Curator: Dr. Christiane Stahl
Alfred Ehrhardt’s first major photographic work DAS WATT (The Tidelands) (1933–1936) is an ode to nature. It is among the most outstanding visual achievements of the avant-garde photography of the 1930s and represents the crème de la crème of his photographic oeuvre. The artistic quality of this series remains unequalled, even among the masters of New Objectivity photography. Created during Josef Albers’s preliminary course at the Bauhaus in Dessau, the work reveals Ehrhardt’s fascination with the structures in the sand that emerged every day anew, formed by wind and water. These reminded him of his teachings on the nature of materials, in which his students were required to learn to discern the »structure, texture, and consistency« of materials. Ehrhardt’s concept for the image series was to look for the natural laws in the synergy of nature’s forces by comparing the form variations created anew each day. His typology of sandy-reef formations suggests a conscious connection between microcosm and macrocosm.
The US photographer David Batchelder (b. 1939) uses a digital camera to coax astounding sand formations out of the coastlines of the Isle of Palms near his hometown of Charleston, South Carolina.

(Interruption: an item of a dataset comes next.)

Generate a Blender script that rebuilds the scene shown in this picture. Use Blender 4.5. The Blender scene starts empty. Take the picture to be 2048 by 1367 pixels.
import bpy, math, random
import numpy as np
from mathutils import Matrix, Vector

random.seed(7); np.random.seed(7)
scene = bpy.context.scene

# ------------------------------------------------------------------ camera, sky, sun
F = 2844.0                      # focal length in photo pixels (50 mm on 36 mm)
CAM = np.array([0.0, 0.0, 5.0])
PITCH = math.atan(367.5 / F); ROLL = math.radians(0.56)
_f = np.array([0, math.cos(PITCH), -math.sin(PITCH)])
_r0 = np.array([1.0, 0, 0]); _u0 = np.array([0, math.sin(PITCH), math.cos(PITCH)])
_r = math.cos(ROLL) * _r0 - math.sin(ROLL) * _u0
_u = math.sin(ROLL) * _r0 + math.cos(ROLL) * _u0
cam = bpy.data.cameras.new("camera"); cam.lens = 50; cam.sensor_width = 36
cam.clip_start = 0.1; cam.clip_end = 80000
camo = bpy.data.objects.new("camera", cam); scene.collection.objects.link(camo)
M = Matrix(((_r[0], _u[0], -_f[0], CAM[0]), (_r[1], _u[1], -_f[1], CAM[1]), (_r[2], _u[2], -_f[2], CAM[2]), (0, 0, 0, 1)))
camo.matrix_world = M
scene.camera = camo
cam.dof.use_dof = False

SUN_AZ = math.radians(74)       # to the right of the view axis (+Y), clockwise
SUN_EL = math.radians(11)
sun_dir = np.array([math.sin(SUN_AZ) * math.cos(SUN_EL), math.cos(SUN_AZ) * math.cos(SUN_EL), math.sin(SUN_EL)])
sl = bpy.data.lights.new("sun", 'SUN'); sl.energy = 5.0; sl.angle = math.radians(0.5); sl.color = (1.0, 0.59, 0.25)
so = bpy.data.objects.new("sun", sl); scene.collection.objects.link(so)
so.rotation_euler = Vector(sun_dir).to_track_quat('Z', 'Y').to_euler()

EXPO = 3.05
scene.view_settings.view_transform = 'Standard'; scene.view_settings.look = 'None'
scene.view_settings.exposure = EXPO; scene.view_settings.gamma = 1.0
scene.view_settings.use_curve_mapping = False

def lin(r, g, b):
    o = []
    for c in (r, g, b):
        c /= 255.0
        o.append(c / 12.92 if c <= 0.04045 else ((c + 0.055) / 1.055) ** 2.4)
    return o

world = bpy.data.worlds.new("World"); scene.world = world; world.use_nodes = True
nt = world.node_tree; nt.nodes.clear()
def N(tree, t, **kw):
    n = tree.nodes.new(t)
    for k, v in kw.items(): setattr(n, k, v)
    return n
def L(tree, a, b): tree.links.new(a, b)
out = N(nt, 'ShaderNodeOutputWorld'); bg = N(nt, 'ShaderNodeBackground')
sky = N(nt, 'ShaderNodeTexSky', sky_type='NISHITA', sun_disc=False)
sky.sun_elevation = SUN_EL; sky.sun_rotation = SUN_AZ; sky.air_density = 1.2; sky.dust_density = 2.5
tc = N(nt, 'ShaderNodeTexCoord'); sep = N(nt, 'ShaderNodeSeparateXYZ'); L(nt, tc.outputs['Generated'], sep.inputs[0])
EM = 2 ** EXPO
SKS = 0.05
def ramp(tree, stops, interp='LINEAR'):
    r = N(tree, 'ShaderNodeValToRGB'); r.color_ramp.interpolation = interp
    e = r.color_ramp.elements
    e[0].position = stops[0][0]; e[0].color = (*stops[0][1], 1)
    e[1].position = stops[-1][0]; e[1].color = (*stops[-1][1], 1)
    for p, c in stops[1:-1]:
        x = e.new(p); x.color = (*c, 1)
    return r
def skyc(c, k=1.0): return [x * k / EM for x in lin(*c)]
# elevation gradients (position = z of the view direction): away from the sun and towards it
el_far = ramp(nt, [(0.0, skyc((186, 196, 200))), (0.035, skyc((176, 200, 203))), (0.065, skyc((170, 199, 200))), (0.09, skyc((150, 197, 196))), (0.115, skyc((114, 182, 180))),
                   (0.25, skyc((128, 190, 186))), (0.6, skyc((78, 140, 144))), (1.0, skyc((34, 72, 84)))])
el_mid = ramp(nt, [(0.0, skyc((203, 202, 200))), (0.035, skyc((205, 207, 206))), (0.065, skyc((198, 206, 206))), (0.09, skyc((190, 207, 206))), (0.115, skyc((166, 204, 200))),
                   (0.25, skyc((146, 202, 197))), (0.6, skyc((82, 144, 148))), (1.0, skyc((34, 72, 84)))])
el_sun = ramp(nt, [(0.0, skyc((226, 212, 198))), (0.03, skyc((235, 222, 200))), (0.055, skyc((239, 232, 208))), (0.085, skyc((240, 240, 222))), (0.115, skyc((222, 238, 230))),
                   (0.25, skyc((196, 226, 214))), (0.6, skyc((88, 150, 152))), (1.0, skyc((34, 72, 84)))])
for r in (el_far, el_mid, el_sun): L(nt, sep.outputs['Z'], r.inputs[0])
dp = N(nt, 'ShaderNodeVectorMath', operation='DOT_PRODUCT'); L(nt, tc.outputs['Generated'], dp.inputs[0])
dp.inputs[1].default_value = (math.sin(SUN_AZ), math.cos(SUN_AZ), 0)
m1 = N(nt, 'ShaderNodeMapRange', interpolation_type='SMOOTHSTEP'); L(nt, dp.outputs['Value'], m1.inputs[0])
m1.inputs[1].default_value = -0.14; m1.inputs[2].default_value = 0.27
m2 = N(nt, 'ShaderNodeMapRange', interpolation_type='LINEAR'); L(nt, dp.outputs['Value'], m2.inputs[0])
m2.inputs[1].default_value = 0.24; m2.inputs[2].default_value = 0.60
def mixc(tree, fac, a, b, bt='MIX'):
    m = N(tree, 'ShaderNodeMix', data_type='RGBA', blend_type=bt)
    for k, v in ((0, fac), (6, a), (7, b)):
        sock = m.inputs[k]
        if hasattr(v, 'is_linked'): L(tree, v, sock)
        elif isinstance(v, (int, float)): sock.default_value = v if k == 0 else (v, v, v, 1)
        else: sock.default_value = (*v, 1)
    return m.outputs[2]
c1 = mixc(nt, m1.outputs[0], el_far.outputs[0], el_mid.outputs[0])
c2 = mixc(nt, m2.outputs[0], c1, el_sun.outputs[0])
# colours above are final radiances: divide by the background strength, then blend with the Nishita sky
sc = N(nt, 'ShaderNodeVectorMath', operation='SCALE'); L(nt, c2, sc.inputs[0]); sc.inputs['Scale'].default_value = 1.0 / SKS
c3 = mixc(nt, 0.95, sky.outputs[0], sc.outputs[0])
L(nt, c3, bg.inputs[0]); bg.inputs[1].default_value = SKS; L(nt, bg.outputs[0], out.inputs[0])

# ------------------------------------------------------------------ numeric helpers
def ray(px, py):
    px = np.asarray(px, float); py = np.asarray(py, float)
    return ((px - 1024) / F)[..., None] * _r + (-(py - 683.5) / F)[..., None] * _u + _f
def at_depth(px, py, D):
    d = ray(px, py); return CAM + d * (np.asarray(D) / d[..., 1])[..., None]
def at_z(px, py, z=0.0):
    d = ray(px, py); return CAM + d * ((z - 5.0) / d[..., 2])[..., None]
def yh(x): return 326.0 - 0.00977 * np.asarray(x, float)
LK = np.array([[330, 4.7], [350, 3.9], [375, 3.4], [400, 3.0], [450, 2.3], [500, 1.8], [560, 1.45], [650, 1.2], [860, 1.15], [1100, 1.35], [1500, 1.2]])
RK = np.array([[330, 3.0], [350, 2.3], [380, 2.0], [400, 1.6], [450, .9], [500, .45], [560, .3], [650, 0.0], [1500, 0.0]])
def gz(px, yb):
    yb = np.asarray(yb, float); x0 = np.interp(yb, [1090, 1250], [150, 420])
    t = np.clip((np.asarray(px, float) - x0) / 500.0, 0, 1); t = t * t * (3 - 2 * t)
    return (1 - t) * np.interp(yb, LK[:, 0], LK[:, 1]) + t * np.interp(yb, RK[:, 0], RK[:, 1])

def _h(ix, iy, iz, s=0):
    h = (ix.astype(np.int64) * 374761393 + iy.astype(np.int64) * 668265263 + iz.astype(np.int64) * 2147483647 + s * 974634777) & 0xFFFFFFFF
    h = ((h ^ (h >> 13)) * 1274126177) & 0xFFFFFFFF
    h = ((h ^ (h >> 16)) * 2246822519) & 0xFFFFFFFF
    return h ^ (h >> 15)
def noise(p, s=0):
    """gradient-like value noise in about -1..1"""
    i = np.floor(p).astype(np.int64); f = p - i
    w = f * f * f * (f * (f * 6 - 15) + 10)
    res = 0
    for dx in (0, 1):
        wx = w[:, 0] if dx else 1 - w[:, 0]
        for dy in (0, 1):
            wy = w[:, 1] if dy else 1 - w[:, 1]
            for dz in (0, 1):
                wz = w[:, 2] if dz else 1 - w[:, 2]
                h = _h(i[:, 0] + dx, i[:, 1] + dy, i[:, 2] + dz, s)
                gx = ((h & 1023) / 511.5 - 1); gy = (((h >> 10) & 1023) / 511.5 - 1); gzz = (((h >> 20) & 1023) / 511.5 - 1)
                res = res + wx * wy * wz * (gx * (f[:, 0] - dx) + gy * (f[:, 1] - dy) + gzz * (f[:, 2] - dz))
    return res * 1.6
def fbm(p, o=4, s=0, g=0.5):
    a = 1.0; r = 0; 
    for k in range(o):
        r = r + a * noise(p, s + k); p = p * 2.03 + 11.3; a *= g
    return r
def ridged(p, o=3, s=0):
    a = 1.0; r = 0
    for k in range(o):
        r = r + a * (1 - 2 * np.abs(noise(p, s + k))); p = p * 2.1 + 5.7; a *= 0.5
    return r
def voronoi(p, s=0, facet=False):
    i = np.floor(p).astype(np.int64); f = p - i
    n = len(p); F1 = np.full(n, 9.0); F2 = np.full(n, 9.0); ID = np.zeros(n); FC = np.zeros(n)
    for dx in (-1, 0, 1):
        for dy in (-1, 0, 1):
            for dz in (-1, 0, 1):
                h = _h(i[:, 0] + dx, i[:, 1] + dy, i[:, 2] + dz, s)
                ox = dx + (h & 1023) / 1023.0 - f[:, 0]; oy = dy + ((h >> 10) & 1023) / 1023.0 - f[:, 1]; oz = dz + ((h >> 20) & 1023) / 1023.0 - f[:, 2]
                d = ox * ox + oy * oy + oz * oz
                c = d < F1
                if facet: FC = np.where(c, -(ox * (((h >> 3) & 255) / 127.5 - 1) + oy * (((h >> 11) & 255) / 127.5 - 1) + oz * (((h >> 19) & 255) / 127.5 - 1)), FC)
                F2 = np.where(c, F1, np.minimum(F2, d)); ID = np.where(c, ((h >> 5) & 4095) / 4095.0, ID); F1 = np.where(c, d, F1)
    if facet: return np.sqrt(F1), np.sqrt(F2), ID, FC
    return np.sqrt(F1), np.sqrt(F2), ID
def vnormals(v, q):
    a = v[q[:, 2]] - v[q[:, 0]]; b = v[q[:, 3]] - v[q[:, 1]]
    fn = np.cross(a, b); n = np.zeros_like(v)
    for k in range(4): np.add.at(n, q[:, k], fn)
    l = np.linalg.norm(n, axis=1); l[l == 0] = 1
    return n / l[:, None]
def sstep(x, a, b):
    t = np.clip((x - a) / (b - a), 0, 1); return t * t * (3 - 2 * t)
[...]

Batchelder asserts these would have remained hidden to him using analog technology: »My ability to see has grown because I have been able to make and see many thousands of photographs. My vision has grown as a result. I see so many interesting things in the sand now that were there before, but beyond my vision.« Batchelder purposely addresses human perception: the abstracting of the nature motif, reduced to a minute amount of information, generates inner visions. It seems nearly impossible not to discover something concrete in these images. Something within us strives to see faces, figures, a landscape, or a galaxy, and yet we are only looking down on a limited stretch of beach.
Unlike Ehrhardt, Batchelder is not interested in the laws of structure, but in the chaotic, strange, surreal, non-rational, in short: the world of dreams and the imagination. Batchelder’s play-like freeness contrasts with Ehrhardt’s objective structural order—poetry versus science.
An exhibition catalog will be published.